** start **

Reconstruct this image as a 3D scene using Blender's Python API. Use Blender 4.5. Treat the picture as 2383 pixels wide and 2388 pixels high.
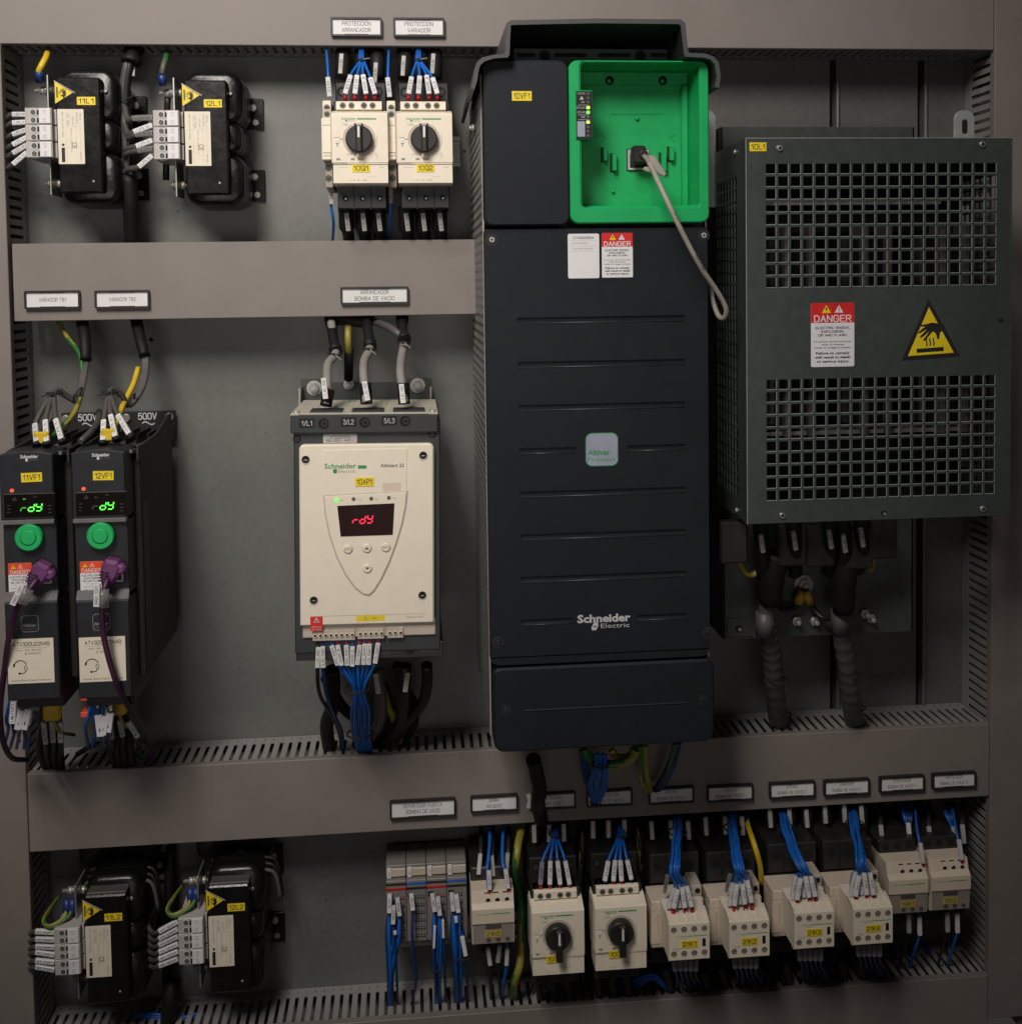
import bpy, bmesh, math, random
from mathutils import Vector, Matrix
random.seed(7)
for o in list(bpy.data.objects): bpy.data.objects.remove(o)
SC = bpy.context.scene
COL = SC.collection
K = 0.001                                   # builders work in millimetres

# ------------------------------------------------------------------ camera
IW, IH = 2383.0, 2388.0
FPX, PCX, PCY = 2584.0, 1206.0, 791.0
RX, RY, RZ = 0.04689075, -0.0924573, -0.01814103
PD = 1300.0                                 # camera to mounting panel
def _rot():
    return Matrix.Rotation(RZ, 3, 'Z') @ Matrix.Rotation(RY, 3, 'Y') @ Matrix.Rotation(RX, 3, 'X')
RI = _rot()
W2I = RI @ Matrix(((1, 0, 0), (0, 0, -1), (0, 1, 0)))     # world -> image axes
cam = bpy.data.cameras.new('camera'); co = bpy.data.objects.new('camera', cam); COL.objects.link(co)
M3 = (Matrix.Diagonal((1, -1, -1)) @ W2I).transposed()
co.matrix_world = Matrix.Translation((0, -PD * K, 0)) @ M3.to_4x4()
cam.sensor_fit = 'AUTO'; cam.sensor_width = 36; cam.lens = FPX / IH * 36
cam.shift_x = (IW / 2 - PCX) / IH; cam.shift_y = (PCY - IH / 2) / IH
cam.clip_start = 0.01; cam.clip_end = 50
SC.camera = co
def U(px, py, d):
    """photo pixel -> (x, z) in mm on the plane d mm in front of the mounting panel"""
    v = W2I.transposed() @ Vector(((px - PCX) / FPX, (py - PCY) / FPX, 1.0))
    t = (PD - d) / v.y
    return v.x * t, v.z * t
def U3(px, py, d):
    x, z = U(px, py, d); return (x, z, d)
def R4(x0, y0, x1, y1, d):
    """pixel rectangle (through its mid lines) -> x0,x1,z0,z1 on plane d"""
    xm, ym = (x0 + x1) / 2, (y0 + y1) / 2
    return U(x0, ym, d)[0], U(x1, ym, d)[0], U(xm, y1, d)[1], U(xm, y0, d)[1]

# ------------------------------------------------------------------ light
w = bpy.data.worlds.new("World"); SC.world = w; w.use_nodes = True
bg = w.node_tree.nodes['Background']; bg.inputs[0].default_value = (1.0, 0.86, 0.78, 1); bg.inputs[1].default_value = 0.035
def spot(name, loc, aim, power, size, blend, rad, col):
    l = bpy.data.lights.new(name, 'SPOT'); l.energy = power; l.spot_size = math.radians(size); l.spot_blend = blend
    l.shadow_soft_size = rad; l.color = col
    o = bpy.data.objects.new(name, l); COL.objects.link(o); o.location = loc
    o.rotation_euler = (Vector(aim) - Vector(loc)).to_track_quat('-Z', 'Y').to_euler()
    return o
spot('ceiling_lamp', (-0.75, -2.26, 2.9), (-0.13, 0, 0.34), 110, 34, 1.0, 0.14, (1.0, 0.97, 0.90))
spot('front_lamp', (-0.46, -1.38, 1.02), (-0.14, 0, 0.22), 118, 76, 1.0, 0.30, (1.0, 0.92, 0.85))
spot('bounce_fill', (-0.10, -2.1, -0.35), (-0.12, 0, 0.05), 27, 46, 1.0, 0.50, (1.0, 0.92, 0.86))  # added weak frontal fill, stands in for light bounced around the room
SC.view_settings.view_transform = 'Standard'; SC.view_settings.look = 'None'
SC.view_settings.exposure = -0.12; SC.view_settings.gamma = 1.0; SC.view_settings.use_curve_mapping = False
SC.render.engine = 'CYCLES'

# ------------------------------------------------------------------ materials
MATS = {}
def mat(name, col, rough=0.5, metal=0.0, var=0.12, scale=60.0, bump=0.0, bscale=900.0, emit=None, alpha=1.0, coat=0.0, spec=0.5, var2=0.0):
    m = bpy.data.materials.new(name); m.use_nodes = True; nt = m.node_tree; N = nt.nodes; L = nt.links
    b = N['Principled BSDF']; b.inputs['Roughness'].default_value = rough; b.inputs['Metallic'].default_value = metal
    b.inputs['Specular IOR Level'].default_value = spec
    b.inputs['Coat Weight'].default_value = coat; b.inputs['Alpha'].default_value = alpha
    tc = N.new('ShaderNodeTexCoord'); nz = N.new('ShaderNodeTexNoise'); nz.inputs['Scale'].default_value = scale
    nz.inputs['Detail'].default_value = 5; L.new(tc.outputs['Object'], nz.inputs['Vector'])
    rp = N.new('ShaderNodeMapRange'); rp.inputs[1].default_value = .3; rp.inputs[2].default_value = .7
    rp.inputs[3].default_value = 1 - var; rp.inputs[4].default_value = 1 + var
    L.new(nz.outputs['Fac'], rp.inputs[0])
    fac = rp.outputs[0]
    if var2:
        n2 = N.new('ShaderNodeTexNoise'); n2.inputs['Scale'].default_value = scale / 12; n2.inputs['Detail'].default_value = 3
        L.new(tc.outputs['Object'], n2.inputs['Vector'])
        r2 = N.new('ShaderNodeMapRange'); r2.inputs[1].default_value = .3; r2.inputs[2].default_value = .7
        r2.inputs[3].default_value = 1 - var2; r2.inputs[4].default_value = 1 + var2
        L.new(n2.outputs['Fac'], r2.inputs[0])
        mu = N.new('ShaderNodeMath'); mu.operation = 'MULTIPLY'; L.new(fac, mu.inputs[0]); L.new(r2.outputs[0], mu.inputs[1]); fac = mu.outputs[0]
    mx = N.new('ShaderNodeVectorMath'); mx.operation = 'SCALE'; mx.inputs[0].default_value = col
    L.new(fac, mx.inputs['Scale']); L.new(mx.outputs[0], b.inputs['Base Color'])
    rr = N.new('ShaderNodeMapRange'); rr.inputs[3].default_value = max(.02, rough - .06); rr.inputs[4].default_value = min(1, rough + .08)
    L.new(nz.outputs['Fac'], rr.inputs[0]); L.new(rr.outputs[0], b.inputs['Roughness'])
    if bump:
        n3 = N.new('ShaderNodeTexNoise'); n3.inputs['Scale'].default_value = bscale; L.new(tc.outputs['Object'], n3.inputs['Vector'])
        bp = N.new('ShaderNodeBump'); bp.inputs['Strength'].default_value = bump; bp.inputs['Distance'].default_value = .0006
        L.new(n3.outputs['Fac'], bp.inputs['Height']); L.new(bp.outputs[0], b.inputs['Normal'])
    if emit:
        b.inputs['Emission Color'].default_value = (*emit[0], 1); b.inputs['Emission Strength'].default_value = emit[1]
    MATS[name] = m; return m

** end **

INSTRUCTIONS TO FOLLOW | Starting at the top of the listing above, reproduce each line up to and including the one with "work in millimetres"; omit the pictures.

RESULT OF THE EXERCISE |
Reconstruct this image as a 3D scene using Blender's Python API. Use Blender 4.5. Treat the picture as 2383 pixels wide and 2388 pixels high.
import bpy, bmesh, math, random
from mathutils import Vector, Matrix
random.seed(7)
for o in list(bpy.data.objects): bpy.data.objects.remove(o)
SC = bpy.context.scene
COL = SC.collection
K = 0.001                                   # builders work in millimetres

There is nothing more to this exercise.